Metedeconk River’s C1 status moves ahead

Staff Writer

Staff Writer

BRICK — Following up on a pledge made in the township this winter, Gov. James E. McGreevey announced he formally began the process that will provide areas of the Metedeconk River the state’s toughest protection against pollution.

In total, 13 streams and rivers in Monmouth and Ocean counties were proposed for Category 1 protection status. The proposals will be given formal notice on Nov. 3 and subject to a 60-day public comment period.

"Every river we protect with this highest level of protection is one less place that will be attacked by overdevelopment and overcongestion," McGreevey said in a press conference at Windward Beach Park, Princeton Avenue.

The C1 status means that developments along these water bodies are prohibited from causing any measurable impact on water quality, according to state Department of Environmental Protec-tion Deputy Commissioner Joanna Dunn Samson. A 300-foot buffer will be mandatory between developments and the protected waterfronts, she said.

The governor was surrounded at the podium by students from Brick’s St. Thomas Lutheran Academy, which neighbors the vacant Route 70 Foodtown site that was once being sought after by Home Depot. Brick took ownership of that property less than 24 hours earlier to protect the Forge Pond section of the Metedeconk, and is now exploring its options on using the site for a recreation center.

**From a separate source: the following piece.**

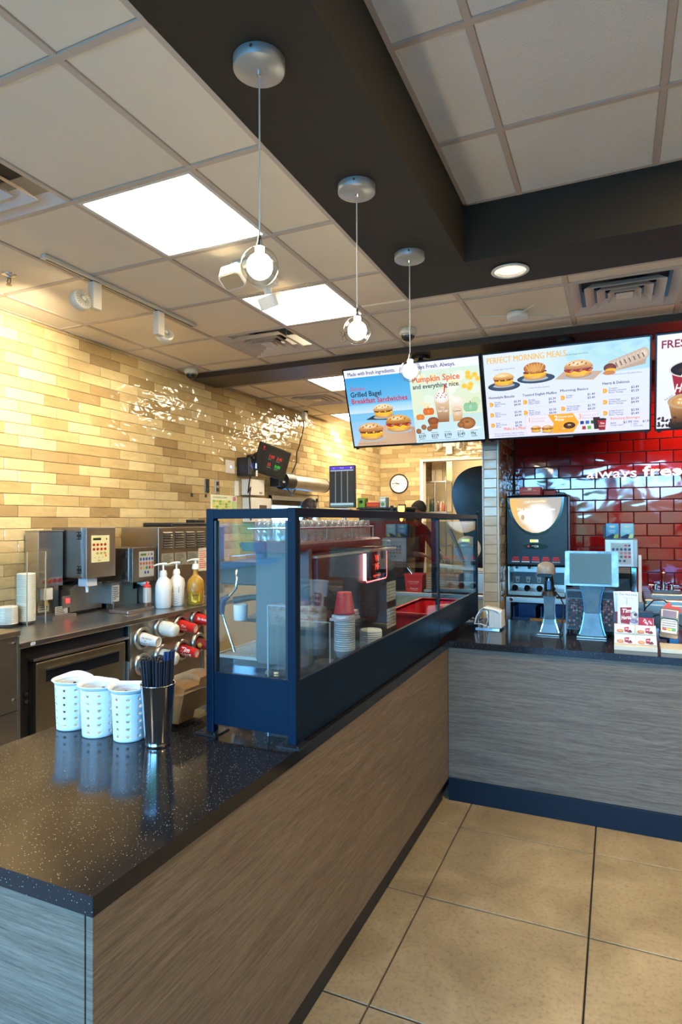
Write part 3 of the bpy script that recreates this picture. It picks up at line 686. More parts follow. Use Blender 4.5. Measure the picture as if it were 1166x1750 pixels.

Samson said the C1 regulations should pose no problem to Brick’s plans, as long as it uses the current building or doesn’t expand it beyond its existing footprint.

The Metedeconk, which winds through Brick, Freehold, Howell, Jackson, Wall, Lakewood and Millstone Township, is the primary source of drinking water for Brick, Point Pleasant Beach and Point Pleasant Borough. Brick Mayor Joseph Scarpelli and officials from some of those communities were also on hand for the announcement.

In January, McGreevey pledged to be­gin identifying areas of the Metedeconk for C1 protection.

On Oct. 8, he announced these Mon­mouth and Ocean County water bodies were being proposed for protection: the north and south branches of the Metede­conk, Bear Swamp Brook, the Man­asquan River area within Allaire State Park, the Manasquan Reservoir’s tribu­taries; Mill Run, Marsh Bog Brook, Mingamahone Brook, Muddy Fork Brook, Squankum Brook, Timber Swamp Brook and Titmouse Brook.

The governor said the New Jersey Builders Association is trying to battle the state’s various C1 designations in court.

"We’re fairly confident we can sustain this challenge," Samson said.

McGreevey also used the press confer­ence to stump for votes on Public Ques­tion No. 1 on the Nov. 4 ballot. If ap­proved, the vote would allow the Garden State Preservation Trust to issue an ad­ditional $150 million in bonds for the preservation of open space and drinking water in the Highlands and for improve­ments to local parks.

New Jersey loses 50 acres of open space per day to development, and the state must act now to slow the trend, he said.

"We may be the first state to exhaust our available supply of land," McGreevey said. "That is why, humbly, I am asking the citizens of this community, of Mon­mouth and Ocean counties, of this state, to support Public Question No. 1."